車の空気抵抗:抗力係数の探求
車は走る時、常に空気の壁に阻まれています。これが空気抵抗です。空気抵抗は、速度が上がれば上がるほど強くなり、燃費の悪化やスピードが出にくくなる原因となります。つまり、空気抵抗を小さくできれば、燃料消費を抑え、環境にも優しくなります。
空気抵抗には、大きく分けて三つの種類があります。まず、物の形によって生まれる抵抗があります。これは形状抵抗と呼ばれ、車の前面投影面積、つまり前から見た時の面積が大きいほど、また、形が複雑なほど大きくなります。トラックのような大きな車は、乗用車よりも前から見た面積が大きいため、空気抵抗の影響を大きく受けます。次に、車が空気中を進む時に、後ろに渦ができることで生まれる抵抗があります。これは誘導抵抗と呼ばれ、速度の二乗に比例して大きくなります。つまり、速度が2倍になると抵抗は4倍、3倍になると抵抗は9倍にもなるのです。最後に、車の部品の継ぎ目や段差で生まれる抵抗があります。これは干渉抵抗と呼ばれ、部品同士の隙間や段差をなくすことで小さくすることができます。例えば、ドアミラーの付け根や窓枠などは、空気の流れを乱しやすく干渉抵抗を生みやすい部分です。

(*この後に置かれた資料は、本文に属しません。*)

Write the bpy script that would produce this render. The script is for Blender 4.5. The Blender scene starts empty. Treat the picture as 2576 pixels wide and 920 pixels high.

これらの抵抗を少しでも減らすために、自動車メーカーは様々な工夫を凝らしています。例えば、車の形を滑らかにしたり、部品の継ぎ目を減らしたり、車体の下を平らにして空気の流れをスムーズにするなどです。最近では、空気の流れを制御するための小さな部品を取り付ける車種も増えてきました。これらの技術は、燃費向上だけでなく、走行安定性や静粛性の向上にも貢献しています。